Jour Fixe 116 | Zoltán Brys: Estimating the effect of inaccurate edge information on centrality ranking order - case study of a university classroom network

   25th May 2023 - 25th May 2023

The Centre for Social Sciences Institute for Sociology cordially invites you to

Jour Fixe 116. 

 

Zoltán Brys: Estimating the effect of inaccurate edge information on centrality ranking order - case study of a university classroom network

 

Presenter: Zoltán Brys (CSS Institute for Sociology) 
Co-presenter: Júlia Galántai (CSS Institute for Sociology) 

Date: 25 May, 2023, 1 p.m.

Opponents: László Hajdu (University of Primorska), András Bóta (Lulea University of Technology) and Bence Kollányi (Centre for Social Sciences, RECENS)

Venue: Centre for Social Sciences, room B.1.15 (HU-1097 Budapest Tóth Kálmán utca 4.)

Online:

https://us06web.zoom.us/j/87213752214?pwd=OXkrNFBDV1lVWG95eGEycVRhRUFJdz09

Meeting ID: 872 1375 2214

Passcode: 104159

 

Abstract:

Collecting complete data on classroom networks is rarely possible. Absences, recall bias, response bias, compliance bias, and mistyping all result in incomplete input data. These noises affect the reliability of various centrality measures. Earlier studies highlighted the relative stability of degree centrality and eigenvector centrality and showed the instability of closeness centrality and betweenness centrality. Also it is known that the topology of the graphs also influences the robustness of centrality measures.

As in classroom network studies researchers typically know the number of nodes, we argue that specific studies are required which only estimate the effect of edge noise in classroom networks.

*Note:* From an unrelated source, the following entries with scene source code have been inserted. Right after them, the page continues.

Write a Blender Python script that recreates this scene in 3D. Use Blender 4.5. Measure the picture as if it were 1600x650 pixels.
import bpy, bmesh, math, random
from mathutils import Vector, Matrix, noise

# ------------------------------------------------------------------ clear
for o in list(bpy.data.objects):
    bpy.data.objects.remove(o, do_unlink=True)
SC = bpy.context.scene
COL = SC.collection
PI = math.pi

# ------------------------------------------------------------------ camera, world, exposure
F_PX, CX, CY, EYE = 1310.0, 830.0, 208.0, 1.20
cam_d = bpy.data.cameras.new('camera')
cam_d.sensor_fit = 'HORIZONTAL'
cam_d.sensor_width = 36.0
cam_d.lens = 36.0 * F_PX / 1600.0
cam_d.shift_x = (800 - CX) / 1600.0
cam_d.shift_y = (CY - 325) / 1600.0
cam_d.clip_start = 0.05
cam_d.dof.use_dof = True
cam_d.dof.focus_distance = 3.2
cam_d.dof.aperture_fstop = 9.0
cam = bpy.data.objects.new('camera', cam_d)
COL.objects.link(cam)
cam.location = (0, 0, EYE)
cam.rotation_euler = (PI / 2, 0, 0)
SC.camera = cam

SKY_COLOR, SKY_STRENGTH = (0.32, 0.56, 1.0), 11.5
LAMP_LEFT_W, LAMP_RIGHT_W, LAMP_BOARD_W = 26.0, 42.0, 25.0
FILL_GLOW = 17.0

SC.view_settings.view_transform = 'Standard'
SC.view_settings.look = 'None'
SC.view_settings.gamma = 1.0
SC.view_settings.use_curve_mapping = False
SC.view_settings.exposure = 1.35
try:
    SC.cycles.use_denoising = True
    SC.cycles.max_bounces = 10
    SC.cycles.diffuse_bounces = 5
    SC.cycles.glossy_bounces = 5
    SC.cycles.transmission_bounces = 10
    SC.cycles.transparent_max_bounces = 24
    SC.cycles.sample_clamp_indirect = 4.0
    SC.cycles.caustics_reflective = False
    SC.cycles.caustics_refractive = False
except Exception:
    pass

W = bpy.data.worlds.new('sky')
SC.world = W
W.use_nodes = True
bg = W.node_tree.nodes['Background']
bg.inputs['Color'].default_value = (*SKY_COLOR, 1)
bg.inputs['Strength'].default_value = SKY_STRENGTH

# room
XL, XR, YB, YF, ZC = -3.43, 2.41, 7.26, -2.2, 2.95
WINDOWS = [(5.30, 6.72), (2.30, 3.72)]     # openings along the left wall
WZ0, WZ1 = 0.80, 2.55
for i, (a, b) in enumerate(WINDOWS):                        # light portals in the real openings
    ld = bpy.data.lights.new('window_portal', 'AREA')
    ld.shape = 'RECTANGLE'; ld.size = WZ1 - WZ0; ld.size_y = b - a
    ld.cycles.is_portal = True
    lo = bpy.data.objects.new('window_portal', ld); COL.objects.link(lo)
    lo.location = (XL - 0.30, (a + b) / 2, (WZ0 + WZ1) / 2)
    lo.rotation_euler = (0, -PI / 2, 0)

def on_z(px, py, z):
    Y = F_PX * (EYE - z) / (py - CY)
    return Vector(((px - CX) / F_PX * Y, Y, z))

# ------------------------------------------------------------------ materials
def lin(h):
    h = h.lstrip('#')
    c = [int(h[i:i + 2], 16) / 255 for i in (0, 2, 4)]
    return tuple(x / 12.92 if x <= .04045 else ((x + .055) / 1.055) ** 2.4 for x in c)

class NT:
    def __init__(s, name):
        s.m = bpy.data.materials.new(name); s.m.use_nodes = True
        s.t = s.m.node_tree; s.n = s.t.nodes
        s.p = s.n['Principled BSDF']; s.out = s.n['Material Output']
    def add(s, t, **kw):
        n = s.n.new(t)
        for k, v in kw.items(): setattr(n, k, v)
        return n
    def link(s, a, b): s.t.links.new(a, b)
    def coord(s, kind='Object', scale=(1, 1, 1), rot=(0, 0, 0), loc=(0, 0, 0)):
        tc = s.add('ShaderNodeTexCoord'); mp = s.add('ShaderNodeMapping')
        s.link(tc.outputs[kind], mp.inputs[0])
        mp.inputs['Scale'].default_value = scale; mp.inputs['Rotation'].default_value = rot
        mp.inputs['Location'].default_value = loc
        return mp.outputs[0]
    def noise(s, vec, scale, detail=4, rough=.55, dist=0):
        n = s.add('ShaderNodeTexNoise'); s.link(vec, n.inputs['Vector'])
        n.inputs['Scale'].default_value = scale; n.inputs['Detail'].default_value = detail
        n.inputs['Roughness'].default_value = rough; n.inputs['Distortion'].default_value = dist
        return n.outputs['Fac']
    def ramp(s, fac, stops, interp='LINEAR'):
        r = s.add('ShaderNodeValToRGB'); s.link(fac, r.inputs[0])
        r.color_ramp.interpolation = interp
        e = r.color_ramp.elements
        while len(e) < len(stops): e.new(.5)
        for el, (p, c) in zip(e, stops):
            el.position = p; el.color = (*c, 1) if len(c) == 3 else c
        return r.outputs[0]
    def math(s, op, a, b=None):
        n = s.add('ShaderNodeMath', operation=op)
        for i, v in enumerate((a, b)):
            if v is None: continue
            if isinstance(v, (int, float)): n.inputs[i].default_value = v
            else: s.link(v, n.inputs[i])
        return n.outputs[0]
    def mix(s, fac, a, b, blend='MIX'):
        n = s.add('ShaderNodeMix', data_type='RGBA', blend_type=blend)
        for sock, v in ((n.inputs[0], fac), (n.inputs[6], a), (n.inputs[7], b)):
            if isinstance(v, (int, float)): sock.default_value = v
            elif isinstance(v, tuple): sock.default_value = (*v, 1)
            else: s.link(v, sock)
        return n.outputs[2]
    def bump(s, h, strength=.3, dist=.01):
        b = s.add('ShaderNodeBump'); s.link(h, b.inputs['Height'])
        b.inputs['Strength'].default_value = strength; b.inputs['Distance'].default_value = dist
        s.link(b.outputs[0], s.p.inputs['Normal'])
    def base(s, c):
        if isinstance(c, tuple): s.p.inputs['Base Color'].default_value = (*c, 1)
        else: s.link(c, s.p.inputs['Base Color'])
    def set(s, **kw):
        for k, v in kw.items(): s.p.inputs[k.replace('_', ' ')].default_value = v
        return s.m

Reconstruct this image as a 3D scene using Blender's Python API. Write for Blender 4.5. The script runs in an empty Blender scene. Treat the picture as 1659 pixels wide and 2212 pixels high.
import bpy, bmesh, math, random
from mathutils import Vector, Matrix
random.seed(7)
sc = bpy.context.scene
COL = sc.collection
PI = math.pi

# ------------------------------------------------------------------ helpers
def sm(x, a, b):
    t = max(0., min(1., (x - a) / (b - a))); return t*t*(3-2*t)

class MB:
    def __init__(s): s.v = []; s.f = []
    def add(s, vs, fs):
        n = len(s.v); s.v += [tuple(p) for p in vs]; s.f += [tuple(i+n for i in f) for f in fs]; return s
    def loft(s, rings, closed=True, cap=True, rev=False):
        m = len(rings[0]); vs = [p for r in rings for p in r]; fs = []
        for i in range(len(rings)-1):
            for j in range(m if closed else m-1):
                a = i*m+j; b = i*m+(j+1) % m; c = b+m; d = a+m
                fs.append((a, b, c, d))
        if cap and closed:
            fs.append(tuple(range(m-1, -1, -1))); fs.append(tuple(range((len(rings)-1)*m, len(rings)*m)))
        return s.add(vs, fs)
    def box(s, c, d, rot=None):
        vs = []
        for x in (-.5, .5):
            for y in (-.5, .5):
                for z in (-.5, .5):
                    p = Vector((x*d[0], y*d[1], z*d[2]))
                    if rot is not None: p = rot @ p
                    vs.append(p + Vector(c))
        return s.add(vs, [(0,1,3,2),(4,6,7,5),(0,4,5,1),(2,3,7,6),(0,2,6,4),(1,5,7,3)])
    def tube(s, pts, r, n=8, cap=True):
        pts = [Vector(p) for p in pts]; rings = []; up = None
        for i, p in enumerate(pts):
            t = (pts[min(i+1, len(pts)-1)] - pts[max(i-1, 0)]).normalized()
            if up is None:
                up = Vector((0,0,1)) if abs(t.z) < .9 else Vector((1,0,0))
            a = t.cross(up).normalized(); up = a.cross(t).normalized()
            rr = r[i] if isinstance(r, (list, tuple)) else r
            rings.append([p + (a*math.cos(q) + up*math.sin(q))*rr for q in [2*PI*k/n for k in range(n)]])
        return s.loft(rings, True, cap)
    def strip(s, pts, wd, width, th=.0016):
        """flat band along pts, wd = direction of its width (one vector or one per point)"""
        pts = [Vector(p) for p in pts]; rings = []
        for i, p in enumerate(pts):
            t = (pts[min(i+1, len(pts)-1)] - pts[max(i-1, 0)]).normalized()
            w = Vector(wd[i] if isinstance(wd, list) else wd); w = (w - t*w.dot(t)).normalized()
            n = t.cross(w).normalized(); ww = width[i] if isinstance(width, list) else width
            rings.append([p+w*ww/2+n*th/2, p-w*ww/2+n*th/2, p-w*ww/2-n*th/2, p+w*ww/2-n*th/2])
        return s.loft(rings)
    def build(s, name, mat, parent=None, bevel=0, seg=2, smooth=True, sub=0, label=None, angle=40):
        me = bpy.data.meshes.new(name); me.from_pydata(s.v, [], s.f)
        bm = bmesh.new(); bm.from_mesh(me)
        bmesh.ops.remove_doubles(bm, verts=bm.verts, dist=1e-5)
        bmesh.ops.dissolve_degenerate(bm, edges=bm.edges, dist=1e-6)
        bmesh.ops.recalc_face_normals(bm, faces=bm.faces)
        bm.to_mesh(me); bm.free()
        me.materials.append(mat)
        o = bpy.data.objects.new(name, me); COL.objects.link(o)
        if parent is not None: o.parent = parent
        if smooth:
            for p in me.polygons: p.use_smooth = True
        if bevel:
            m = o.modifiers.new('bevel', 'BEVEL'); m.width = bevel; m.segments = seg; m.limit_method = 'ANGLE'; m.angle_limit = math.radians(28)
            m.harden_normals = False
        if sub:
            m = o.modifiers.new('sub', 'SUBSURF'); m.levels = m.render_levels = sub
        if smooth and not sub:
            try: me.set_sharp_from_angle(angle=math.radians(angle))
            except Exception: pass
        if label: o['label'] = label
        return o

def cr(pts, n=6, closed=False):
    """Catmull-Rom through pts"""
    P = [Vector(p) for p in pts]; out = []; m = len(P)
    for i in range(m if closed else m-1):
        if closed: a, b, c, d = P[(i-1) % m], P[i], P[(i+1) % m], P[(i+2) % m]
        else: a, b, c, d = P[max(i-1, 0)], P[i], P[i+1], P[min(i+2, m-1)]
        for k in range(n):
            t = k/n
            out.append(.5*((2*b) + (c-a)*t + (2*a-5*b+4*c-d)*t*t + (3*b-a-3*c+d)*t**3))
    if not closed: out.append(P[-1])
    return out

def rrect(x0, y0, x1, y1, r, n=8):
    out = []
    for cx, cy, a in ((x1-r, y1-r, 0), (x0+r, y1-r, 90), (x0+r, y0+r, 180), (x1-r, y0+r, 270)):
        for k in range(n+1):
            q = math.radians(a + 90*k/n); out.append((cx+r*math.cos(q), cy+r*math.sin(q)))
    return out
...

In this case study we used non-surveyed data of a university classroom (Fire et al. 2012) and we tested the sensitivity of various centrality measures against random edge deletion and random edge addition.  The proportion of discordant pairs between the original and sampled ranking was used as sensitivity/robustness measure. Using various exponential and sigmoid approximations we estimated the robustness of centrality measures against random edge deletion and to random edge addition.

Albeit our findings are limited to analyzed graph, our results suggest that edge information might have stronger effect on centrality measures of classroom networks than we thought.